Sieht man überhaupt mal jemanden, ist es meist kein Spanier. Die Spanier tauchen in den Ferienurbanisationen überhaupt nur auf, um Reparaturen vorzunehmen, oder das Haus oder den Pool zu reinigen.
Die Armut der Region Valencia zeigt sich aber auch vor allem im Bildungsbereich. Insgesamt sind hier 225.000 Schüler an 450 Schulen von anstehenden Schließungen betroffen. Aber damit nicht genug, auch die Guarderias, die Kindergärten für die Kleinsten sind betroffen.
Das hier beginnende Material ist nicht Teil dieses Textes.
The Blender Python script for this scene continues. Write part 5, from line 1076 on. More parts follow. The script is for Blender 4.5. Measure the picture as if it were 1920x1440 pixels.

Überall sieht man Graffitis und Plakate, die gegen Schließungen protestieren. So auch in der kleinen Gemeinde Los Montesinos, die etwas mehr als 5.000 Einwohner hat: Hier werden aktuell Unterschriften gegen die Schließung eines staatlichen Kindergartens gesammelt.
Viele Jugendliche lungern rund um die Plaza Espana herum, weil sie eben wie ihre Altersgenossen im restlichen Spanien nichts zu tun haben.
Da nützt es auch nichts wenn es die Touristen ins nahe gelegene Elche lockt wo der historische Dattelpalmengarten inzwischen Weltkulturerbe ist und die Kathedrale mit ihrer blauen Kuppel von der maurisch-christlichen Vergangenheit erzählt. All die Schönheiten der Region ändern nichts an der Lage der Einheimischen. Sie haben kaum Anteil an dem Reichtum ihres Landes, an der Schönheit der verbliebenen Natur und an dem guten Leben, dass die Besucher genießen können.
Besonders die Jugendlichen haben überhaupt keine Perspektive. Die Jugendarbeitslosigkeit hat sich zum Flächenbrand ausgebreitet, der wohl nicht so schnell wie die aktuellen Waldbrände zu löschen sein wird. Vielmehr gibt es immer mehr Proteste der Betroffenen, die sich von den Indignados, den Empörten, weit mehr vertreten fühlen als von ihrer Regierung, die die Banken rettet und das Volk sparen lässt.